自分らしさと、周囲や社会とそれを接続することの悩み苦しみと、それを全て抱きしめてそれでも前を向いていこうっていう、女性も男性もエンパワメントされる物語。

すごい映画でした。男性性と女性性という構造のみならず、死生観と老い、社会風刺、争いの構造、エロスと他者からの承認の関係、クリエーションするものとされた存在… どれだけ面が多いんだという中身なのに、全て引き取って、カラッと揚げて笑えるお話に仕上げましたっていう天才のお仕事。グレタ・カーウィグ監督は「20センチュリー・ウーマン」も「レディバード」も「ストーリーオブマイライフ」も僕はとても好きな映画で、その根底に、人間に対しての眼差しがいい意味で「正直で、本質的で、それが故にちゃんと”斜め”である」人に違いないと思っていましたが、やっぱりそうでした。人間ってそんなに、よくできてないし、シンプルじゃないし、自己矛盾だらけだよねー、そしてだからおもろい!って思ってる人に違いないと確信しました。

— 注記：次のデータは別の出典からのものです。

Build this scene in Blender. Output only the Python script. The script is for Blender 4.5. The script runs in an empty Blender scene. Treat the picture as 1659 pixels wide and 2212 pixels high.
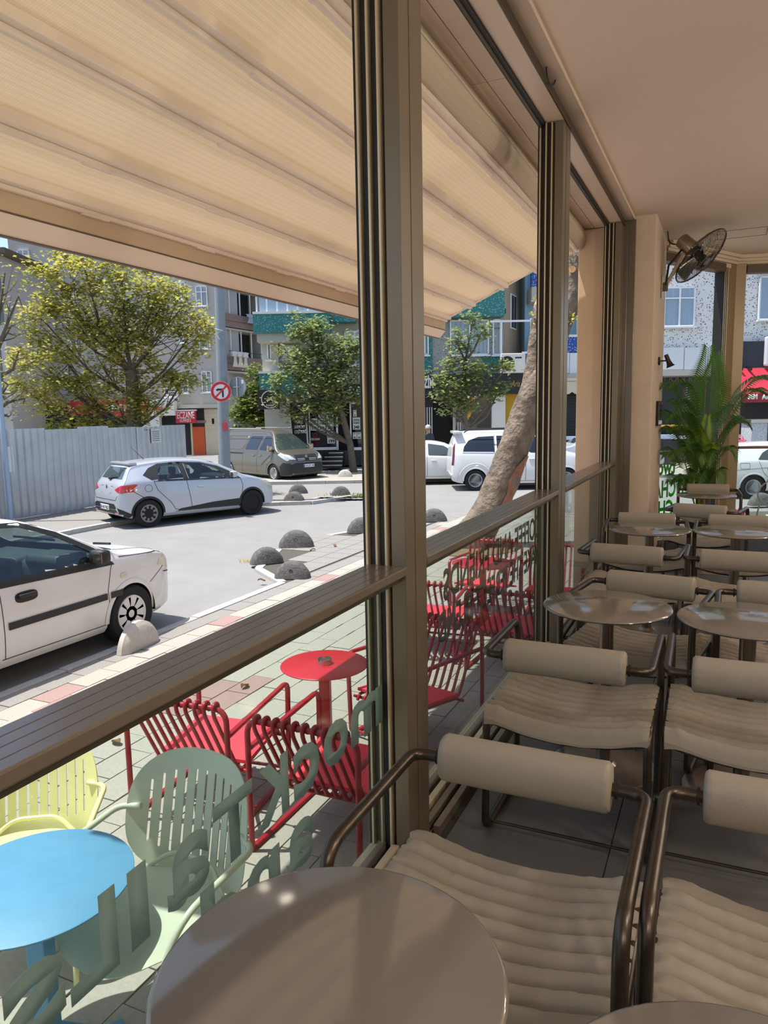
import bpy, bmesh, math, random
from mathutils import Vector, Matrix, Euler, noise
from mathutils.bvhtree import BVHTree
from mathutils.geometry import delaunay_2d_cdt
PI = math.pi
random.seed(7)
SC = bpy.context.scene
COL = SC.collection

# ------------------------------------------------------------------ camera
H_CAM = 1.66
CAM_R = ((0.90776, 0.03962, -0.41760), (0.41910, -0.13036, 0.89854), (-0.01796, -0.99067, -0.13494))
cd = bpy.data.cameras.new('camera')
cd.sensor_fit = 'HORIZONTAL'; cd.sensor_width = 36.0; cd.lens = 1583.0 / 1659.0 * 36.0
cd.clip_start = 0.02; cd.clip_end = 400
cam = bpy.data.objects.new('camera', cd); COL.objects.link(cam); SC.camera = cam
Rm = Matrix(((CAM_R[0][0], -CAM_R[0][1], -CAM_R[0][2]), (CAM_R[1][0], -CAM_R[1][1], -CAM_R[1][2]),
             (CAM_R[2][0], -CAM_R[2][1], -CAM_R[2][2])))
cam.matrix_world = Matrix.Translation((0, 0, H_CAM)) @ Rm.to_4x4()

# ------------------------------------------------------------------ sky, sun, exposure
SUN_DIR = Vector((0.30, 0.14, -1.0)).normalized()
w = bpy.data.worlds.new('world'); SC.world = w; w.use_nodes = True
nt = w.node_tree; nt.nodes.clear()
wo = nt.nodes.new('ShaderNodeOutputWorld'); bg = nt.nodes.new('ShaderNodeBackground')
sky = nt.nodes.new('ShaderNodeTexSky'); sky.sky_type = 'NISHITA'; sky.sun_disc = False
sky.sun_elevation = math.asin(-SUN_DIR.z); sky.sun_rotation = math.atan2(-SUN_DIR.x, -SUN_DIR.y)
sky.air_density = 1.0; sky.dust_density = 1.6; sky.ozone_density = 1.0
nt.links.new(sky.outputs[0], bg.inputs[0]); bg.inputs[1].default_value = 0.17
nt.links.new(bg.outputs[0], wo.inputs[0])
sl = bpy.data.lights.new('sun', 'SUN'); sl.energy = 4.9; sl.angle = math.radians(0.55); sl.color = (1.0, 0.96, 0.89)
so = bpy.data.objects.new('sun', sl); COL.objects.link(so)
so.rotation_euler = SUN_DIR.to_track_quat('-Z', 'Y').to_euler()
SC.view_settings.view_transform = 'Standard'; SC.view_settings.look = 'None'
SC.view_settings.exposure = 0.5; SC.view_settings.gamma = 1.0; SC.view_settings.use_curve_mapping = False
SC.cycles.use_denoising = True
SC.cycles.max_bounces = 10; SC.cycles.diffuse_bounces = 5; SC.cycles.glossy_bounces = 4
SC.cycles.transmission_bounces = 6; SC.cycles.transparent_max_bounces = 24
SC.cycles.sample_clamp_indirect = 6.0; SC.cycles.caustics_reflective = False; SC.cycles.caustics_refractive = False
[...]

そんな人間の対比として「本来、未来永劫変わらず完璧であるはず」のシンボルとしてのお人形を、こんな物語にのせるとは。

「実写版バービー」っていうのは全くもってあっているんだけど、本質はそういうことじゃなくて、「バービーを題材に、人間とは何かを描いた」映画なので、「人間くささに迫る物語」が好きな人は、きっと刺さると思いました。

いやーしかし、こういう仕事をぶっ放されるのを目の当たりにして、これからの時代の「物語」のハードルがまた一段上がった感じはしました・・・ めちゃくちゃ、高度で洗練されたインテリジェンスが必要じゃないかこれは・・・と。